How To Calcuate Rental Vacancy

‘To Let' is not a happy sign for the property owner. This represents a property, which is not earning income for the period it is unoccupied. As a property owner or landlord part of the financial preparation (in fact, the first step) involves awareness of rental vacancy. What is rental vacancy rate? How is it calculated? How does it affect you and your income?

A vacancy of a residential unit occurs when an unoccupied unit becomes available for rent or sale. It occurs when the current occupant moves out, or the unit is placed on the real estate market for future leases and ends when the unit is taken up for rent or the unit is taken off the real estate market.

A vacancy can be of two types:

  • Market vacancy is the number of housing units open for rent.
  • Economic vacancy is the number of housing units, which are not generating any income by way of rent such as model units, manager's unit, etc and not just the vacant units.

Credit loss is when an occupied unit does not yield income, i.e. a tenant not paying rent for a period would yield credit loss.

Owners of properties would naturally be concerned about the economic vacancy rather than the market one.

The vacancy rate is the percentage of all units in a defined area which are lying unoccupied at any point in time and is representative of the demand for property in that area. Higher rents indicate a higher demand for rental units, and would therefore lead to increased real estate value. Higher rents would normally mean low vacancy rates and lower probability of getting reasonable housing.

Vacancy rate can be calculated as a percentage, by dividing the vacancy and credit loss amount by the potential rental income.

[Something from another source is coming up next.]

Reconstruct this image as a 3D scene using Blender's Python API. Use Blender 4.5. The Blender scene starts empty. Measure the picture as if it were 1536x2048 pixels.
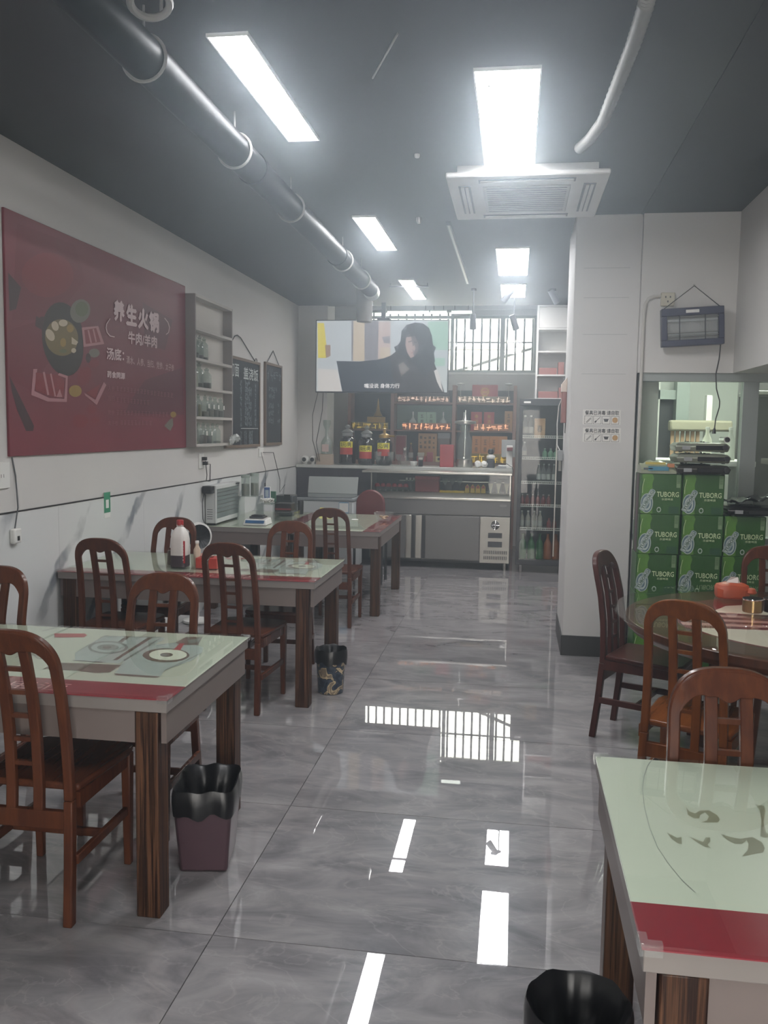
import bpy, math, random
from mathutils import Vector, Matrix
random.seed(7)
SC = bpy.context.scene
COL = SC.collection

# ------------------------------------------------------------------ camera
F_PX, YAW, PITCH, ROLL, CAM_H = 1746.2, 0.14787, 0.095118, 0.01529, 1.6
fwd = Vector((-math.sin(YAW)*math.cos(PITCH), math.cos(YAW)*math.cos(PITCH), -math.sin(PITCH)))
rgt = fwd.cross(Vector((0, 0, 1))).normalized()
upv = rgt.cross(fwd)
cr, sr = math.cos(ROLL), math.sin(ROLL)
RGT, UPV = cr*rgt + sr*upv, -sr*rgt + cr*upv
cam = bpy.data.cameras.new('camera')
cam.sensor_fit = 'VERTICAL'
cam.sensor_height = 36.0
cam.lens = 36.0*F_PX/2048
cam.clip_start = 0.02
CAM = bpy.data.objects.new('camera', cam)
COL.objects.link(CAM)
m = Matrix((RGT, UPV, -fwd)).transposed().to_4x4()
m.translation = (0, 0, CAM_H)
CAM.matrix_world = m
SC.camera = CAM
EYE = Vector((0, 0, CAM_H))

# ------------------------------------------------------------------ world, exposure
LAMP = 15.0          # radiance of the ceiling light panels
SKY = 3.2            # overcast daylight outside the windows
GLOW_HAZE = 0.032  # density of the scatter volume added for lens glow
w = bpy.data.worlds.new('world')
SC.world = w
w.use_nodes = True
w.node_tree.nodes['Background'].inputs[0].default_value = (1.0, 0.98, 0.94, 1)
w.node_tree.nodes['Background'].inputs[1].default_value = SKY
SC.view_settings.view_transform = 'Standard'
SC.view_settings.look = 'None'
SC.view_settings.exposure = 1.58
SC.view_settings.gamma = 1.0
SC.view_settings.use_curve_mapping = False
SC.cycles.max_bounces = 8
SC.cycles.diffuse_bounces = 4
SC.cycles.glossy_bounces = 4
SC.cycles.transmission_bounces = 6
SC.cycles.transparent_max_bounces = 24
SC.cycles.volume_bounces = 0
SC.cycles.caustics_reflective = False
SC.cycles.caustics_refractive = False
SC.cycles.sample_clamp_indirect = 4.0
SC.cycles.use_denoising = True

# ------------------------------------------------------------------ photograph pixel -> point on a known plane
def ray(x, y):
    return RGT*((x-768)/F_PX) - UPV*((y-1024)/F_PX) + fwd
def onX(x, y, X):
    d = ray(x, y); return EYE + d*(X/d.x)
def onY(x, y, Y):
    d = ray(x, y); return EYE + d*(Y/d.y)
def onZ(x, y, Z):
    d = ray(x, y); return EYE + d*((Z-CAM_H)/d.z)

# ------------------------------------------------------------------ materials
def lin(h):
    h = h.lstrip('#')
    v = [int(h[i:i+2], 16)/255 for i in (0, 2, 4)]
    return tuple(c/12.92 if c <= .04045 else ((c+.055)/1.055)**2.4 for c in v) + (1,)
def newmat(name):
    mt = bpy.data.materials.new(name); mt.use_nodes = True
    nt = mt.node_tree
    return mt, nt, nt.nodes['Principled BSDF']
def mat(name, col, rough=.5, metal=0, spec=.5, vary=0.0, scale=8, coat=0, trans=0):
    """plain paint, plastic or metal with a faint procedural unevenness"""
    mt, nt, p = newmat(name)
    p.inputs['Roughness'].default_value = rough
    p.inputs['Metallic'].default_value = metal
    p.inputs['Specular IOR Level'].default_value = spec
    p.inputs['Coat Weight'].default_value = coat
    p.inputs['Coat Roughness'].default_value = .08
    if trans: p.inputs['Transmission Weight'].default_value = trans
    c = lin(col)
    p.inputs['Base Color'].default_value = c
    if vary:
        tc = nt.nodes.new('ShaderNodeTexCoord'); n = nt.nodes.new('ShaderNodeTexNoise')
        n.inputs['Scale'].default_value = scale; n.inputs['Detail'].default_value = 4
        r = nt.nodes.new('ShaderNodeValToRGB')
        r.color_ramp.elements[0].position = .3; r.color_ramp.elements[1].position = .7
        r.color_ramp.elements[0].color = tuple(min(1, v*(1-vary)) for v in c[:3])+(1,)
        r.color_ramp.elements[1].color = tuple(min(1, v*(1+vary)) for v in c[:3])+(1,)
        nt.links.new(tc.outputs['Object'], n.inputs['Vector'])
        nt.links.new(n.outputs['Fac'], r.inputs['Fac'])
        nt.links.new(r.outputs['Color'], p.inputs['Base Color'])
    return mt
def emit(name, col, s=1.0):
    mt = bpy.data.materials.new(name); mt.use_nodes = True
    nt = mt.node_tree; nt.nodes.clear()
    e = nt.nodes.new('ShaderNodeEmission'); o = nt.nodes.new('ShaderNodeOutputMaterial')
    e.inputs[0].default_value = lin(col); e.inputs[1].default_value = s
    nt.links.new(e.outputs[0], o.inputs['Surface'])
    return mt
def glass(name, tint='#ffffff', rough=0.0, ior=1.45, dirt=0.0):
    """thin sheet glass: transparent with a Fresnel reflection"""
    mt = bpy.data.materials.new(name); mt.use_nodes = True
    nt = mt.node_tree; nt.nodes.clear()
    o = nt.nodes.new('ShaderNodeOutputMaterial'); mx = nt.nodes.new('ShaderNodeMixShader')
    t = nt.nodes.new('ShaderNodeBsdfTransparent'); g = nt.nodes.new('ShaderNodeBsdfGlossy')
    f = nt.nodes.new('ShaderNodeFresnel')
    t.inputs[0].default_value = lin(tint); g.inputs['Roughness'].default_value = rough
    f.inputs[0].default_value = ior
    ge = nt.nodes.new('ShaderNodeNewGeometry'); sb = nt.nodes.new('ShaderNodeMath'); sb.operation = 'SUBTRACT'; sb.inputs[0].default_value = 1.0
    mu = nt.nodes.new('ShaderNodeMath'); mu.operation = 'MULTIPLY'
    nt.links.new(ge.outputs['Backfacing'], sb.inputs[1]); nt.links.new(f.outputs[0], mu.inputs[0]); nt.links.new(sb.outputs[0], mu.inputs[1])
    nt.links.new(mu.outputs[0], mx.inputs[0]); nt.links.new(t.outputs[0], mx.inputs[1]); nt.links.new(g.outputs[0], mx.inputs[2])
    last = mx
    if dirt:
        d = nt.nodes.new('ShaderNodeBsdfDiffuse'); d.inputs[0].default_value = (.75, .78, .76, 1)
        m2 = nt.nodes.new('ShaderNodeMixShader'); m2.inputs[0].default_value = dirt
        nt.links.new(mx.outputs[0], m2.inputs[1]); nt.links.new(d.outputs[0], m2.inputs[2]); last = m2
    nt.links.new(last.outputs[0], o.inputs['Surface'])
    return mt
def wood(name, dark, light, sx, sy, sz, dist=6.0, rough=.4, coat=0.0, lo=.38, hi=.62, spec=.15):
    """grain: noise drawn out along the length of the timber"""
    mt, nt, p = newmat(name)
    tc = nt.nodes.new('ShaderNodeTexCoord'); mp = nt.nodes.new('ShaderNodeMapping')
    mp.inputs['Scale'].default_value = (sx, sy, sz)
    n = nt.nodes.new('ShaderNodeTexNoise'); n.inputs['Scale'].default_value = 1.0
    n.inputs['Detail'].default_value = 5; n.inputs['Distortion'].default_value = dist*.1; n.inputs['Roughness'].default_value = .6
    r = nt.nodes.new('ShaderNodeValToRGB')
    r.color_ramp.elements[0].color = lin(dark); r.color_ramp.elements[1].color = lin(light)
    r.color_ramp.elements[0].position = lo; r.color_ramp.elements[1].position = hi
    L = nt.links
    L.new(tc.outputs['Object'], mp.inputs['Vector']); L.new(mp.outputs[0], n.inputs['Vector'])
    L.new(n.outputs['Fac'], r.inputs['Fac']); L.new(r.outputs[0], p.inputs['Base Color'])
    p.inputs['Roughness'].default_value = rough
    p.inputs['Coat Weight'].default_value = coat; p.inputs['Coat Roughness'].default_value = .1
    p.inputs['Specular IOR Level'].default_value = spec
    return mt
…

 An example will illustrate this better. You have information, from either the market or vacancy statistics, which you have purchased, that the dollar value of the vacancy and the credit loss was $53,500. The information available on the potential rental income of that area is $ 925,750. In this scenario, the vacancy rate would be calculated as ($ 53,500/ $925,750)*100. The resultant rate would be 5.7% or 6% (rounded off to the nearest percentage).

Rental vacancy rates change depending on two primary variables -the frequency at which the vacancies arise and the duration of each vacancy.

Mathematically, this relationship can be represented as:

Rental Vacancy rate = average length of the vacancies * frequency of incidence of the vacancies.

The second variable, the frequency, will depend on the tenant population's mobility and the rate of addition of rental units to the market (construction rate in the area). The average length of the vacancies will depend on the size of the rental advantage that a tenant has on the rate between available rental units, diverse nature of the available units, the rent levels as against the income of the potential tenant and the cost of the landlord, etc.

For all rental properties, there is a natural vacancy rate, that which is a result of the normal rental unit turnover rates and the normal search times for rental units.

Calculating rental vacancy rates is just one part of realty and interpreting these for decision-making is necessary for better management.